Tell how many lines in these records contain the string "pixels", with only the number as the reply.

(Scripts that build scenes)
— BEGIN —
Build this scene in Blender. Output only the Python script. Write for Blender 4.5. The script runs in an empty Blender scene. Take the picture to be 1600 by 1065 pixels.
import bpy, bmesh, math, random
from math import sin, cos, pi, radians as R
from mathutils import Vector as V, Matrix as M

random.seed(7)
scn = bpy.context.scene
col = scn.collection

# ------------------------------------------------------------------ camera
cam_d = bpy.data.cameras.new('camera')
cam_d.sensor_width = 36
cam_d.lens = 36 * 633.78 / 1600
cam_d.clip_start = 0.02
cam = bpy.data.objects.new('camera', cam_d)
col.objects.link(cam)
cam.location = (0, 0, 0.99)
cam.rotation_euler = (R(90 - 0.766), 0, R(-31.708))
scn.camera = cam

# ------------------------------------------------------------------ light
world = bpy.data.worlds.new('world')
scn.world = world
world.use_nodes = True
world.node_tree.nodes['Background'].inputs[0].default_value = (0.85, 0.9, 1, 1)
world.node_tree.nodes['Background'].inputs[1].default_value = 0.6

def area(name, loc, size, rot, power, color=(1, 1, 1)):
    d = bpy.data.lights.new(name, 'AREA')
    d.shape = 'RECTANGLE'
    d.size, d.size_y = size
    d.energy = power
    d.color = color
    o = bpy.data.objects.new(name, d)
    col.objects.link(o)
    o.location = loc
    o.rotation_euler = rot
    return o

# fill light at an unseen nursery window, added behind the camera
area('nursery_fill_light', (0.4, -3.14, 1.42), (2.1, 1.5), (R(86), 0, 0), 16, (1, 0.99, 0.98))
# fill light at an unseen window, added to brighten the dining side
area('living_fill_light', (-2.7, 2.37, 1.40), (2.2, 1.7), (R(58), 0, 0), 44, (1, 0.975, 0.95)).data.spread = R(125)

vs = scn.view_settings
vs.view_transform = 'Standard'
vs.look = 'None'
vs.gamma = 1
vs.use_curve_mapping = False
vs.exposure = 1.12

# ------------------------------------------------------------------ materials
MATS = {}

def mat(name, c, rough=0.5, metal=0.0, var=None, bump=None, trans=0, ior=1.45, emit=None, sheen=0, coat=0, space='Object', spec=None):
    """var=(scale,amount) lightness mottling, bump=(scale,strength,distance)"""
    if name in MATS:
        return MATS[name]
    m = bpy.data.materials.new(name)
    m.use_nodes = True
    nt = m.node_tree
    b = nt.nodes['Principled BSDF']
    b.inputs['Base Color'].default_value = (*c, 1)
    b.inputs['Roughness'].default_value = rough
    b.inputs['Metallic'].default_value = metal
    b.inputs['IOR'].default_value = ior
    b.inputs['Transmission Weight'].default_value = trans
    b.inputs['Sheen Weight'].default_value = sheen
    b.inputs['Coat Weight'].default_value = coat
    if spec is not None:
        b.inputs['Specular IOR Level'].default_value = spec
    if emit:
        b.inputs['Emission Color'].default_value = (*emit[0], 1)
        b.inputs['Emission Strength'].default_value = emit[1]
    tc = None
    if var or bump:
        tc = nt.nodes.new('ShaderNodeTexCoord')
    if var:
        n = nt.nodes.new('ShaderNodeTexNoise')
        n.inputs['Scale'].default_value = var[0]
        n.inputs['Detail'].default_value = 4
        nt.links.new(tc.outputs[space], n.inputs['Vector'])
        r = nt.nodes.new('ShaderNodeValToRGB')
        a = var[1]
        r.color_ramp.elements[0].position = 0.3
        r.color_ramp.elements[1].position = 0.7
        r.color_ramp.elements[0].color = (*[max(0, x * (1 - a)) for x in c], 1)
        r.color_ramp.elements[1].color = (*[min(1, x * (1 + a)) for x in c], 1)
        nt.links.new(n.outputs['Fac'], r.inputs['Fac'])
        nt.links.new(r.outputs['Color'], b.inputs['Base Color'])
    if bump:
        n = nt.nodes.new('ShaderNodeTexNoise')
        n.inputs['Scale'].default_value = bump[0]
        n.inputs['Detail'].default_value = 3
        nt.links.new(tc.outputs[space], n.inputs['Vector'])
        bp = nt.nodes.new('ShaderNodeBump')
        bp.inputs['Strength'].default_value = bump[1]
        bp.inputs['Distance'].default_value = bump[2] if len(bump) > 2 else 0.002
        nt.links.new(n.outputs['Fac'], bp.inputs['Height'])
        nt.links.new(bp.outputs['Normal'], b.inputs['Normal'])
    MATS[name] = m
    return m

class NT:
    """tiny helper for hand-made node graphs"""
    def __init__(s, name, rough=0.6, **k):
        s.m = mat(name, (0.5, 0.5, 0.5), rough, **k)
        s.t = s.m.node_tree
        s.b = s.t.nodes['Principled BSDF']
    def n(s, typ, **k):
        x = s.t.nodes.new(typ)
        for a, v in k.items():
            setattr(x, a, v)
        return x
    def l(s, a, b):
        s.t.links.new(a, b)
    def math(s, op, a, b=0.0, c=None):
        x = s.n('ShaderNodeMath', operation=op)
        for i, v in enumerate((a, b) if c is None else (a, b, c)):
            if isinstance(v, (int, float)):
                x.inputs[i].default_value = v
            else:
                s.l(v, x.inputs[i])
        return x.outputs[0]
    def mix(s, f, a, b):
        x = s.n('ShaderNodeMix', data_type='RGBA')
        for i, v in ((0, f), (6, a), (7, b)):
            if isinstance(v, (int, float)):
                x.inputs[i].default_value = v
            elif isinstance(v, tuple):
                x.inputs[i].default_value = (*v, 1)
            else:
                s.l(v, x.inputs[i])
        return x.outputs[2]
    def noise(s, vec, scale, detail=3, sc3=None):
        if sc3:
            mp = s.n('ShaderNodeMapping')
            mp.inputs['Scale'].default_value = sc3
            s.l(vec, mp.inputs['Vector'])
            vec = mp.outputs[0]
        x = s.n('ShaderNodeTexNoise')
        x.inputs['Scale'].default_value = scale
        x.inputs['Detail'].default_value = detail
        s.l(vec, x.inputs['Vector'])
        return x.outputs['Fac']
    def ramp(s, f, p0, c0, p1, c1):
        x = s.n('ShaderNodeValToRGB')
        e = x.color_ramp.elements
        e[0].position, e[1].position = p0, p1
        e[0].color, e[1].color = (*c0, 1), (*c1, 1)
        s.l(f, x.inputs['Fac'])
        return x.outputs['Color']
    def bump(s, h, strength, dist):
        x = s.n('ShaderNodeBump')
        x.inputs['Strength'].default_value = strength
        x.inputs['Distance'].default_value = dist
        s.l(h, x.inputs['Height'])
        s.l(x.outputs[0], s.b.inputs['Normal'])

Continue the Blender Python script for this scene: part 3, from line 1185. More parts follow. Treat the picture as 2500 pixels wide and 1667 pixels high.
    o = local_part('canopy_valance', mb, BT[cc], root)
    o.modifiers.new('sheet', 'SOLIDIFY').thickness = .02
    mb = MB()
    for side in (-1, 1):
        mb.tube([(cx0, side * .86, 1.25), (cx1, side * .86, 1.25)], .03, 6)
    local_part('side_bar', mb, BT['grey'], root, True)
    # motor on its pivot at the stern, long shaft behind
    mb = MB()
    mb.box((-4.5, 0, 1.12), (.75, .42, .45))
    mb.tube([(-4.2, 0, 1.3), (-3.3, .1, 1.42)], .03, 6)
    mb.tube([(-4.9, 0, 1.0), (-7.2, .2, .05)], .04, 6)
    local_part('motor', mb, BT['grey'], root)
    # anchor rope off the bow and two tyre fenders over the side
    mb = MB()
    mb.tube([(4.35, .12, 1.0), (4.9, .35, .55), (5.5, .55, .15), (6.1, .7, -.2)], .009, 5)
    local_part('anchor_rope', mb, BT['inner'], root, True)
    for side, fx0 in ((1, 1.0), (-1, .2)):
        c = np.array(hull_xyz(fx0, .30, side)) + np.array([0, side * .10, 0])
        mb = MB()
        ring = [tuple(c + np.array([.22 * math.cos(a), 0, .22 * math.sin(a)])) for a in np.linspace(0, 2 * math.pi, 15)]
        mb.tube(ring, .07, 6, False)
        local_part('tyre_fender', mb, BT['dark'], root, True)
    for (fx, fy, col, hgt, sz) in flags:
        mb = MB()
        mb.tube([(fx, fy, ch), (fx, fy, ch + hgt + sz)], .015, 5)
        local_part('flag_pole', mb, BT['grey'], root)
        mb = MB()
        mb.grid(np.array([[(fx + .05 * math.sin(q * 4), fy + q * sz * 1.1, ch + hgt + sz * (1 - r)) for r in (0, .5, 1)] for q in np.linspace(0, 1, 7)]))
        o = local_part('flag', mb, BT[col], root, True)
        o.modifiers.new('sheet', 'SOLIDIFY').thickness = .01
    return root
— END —
> TASK RESULT:
2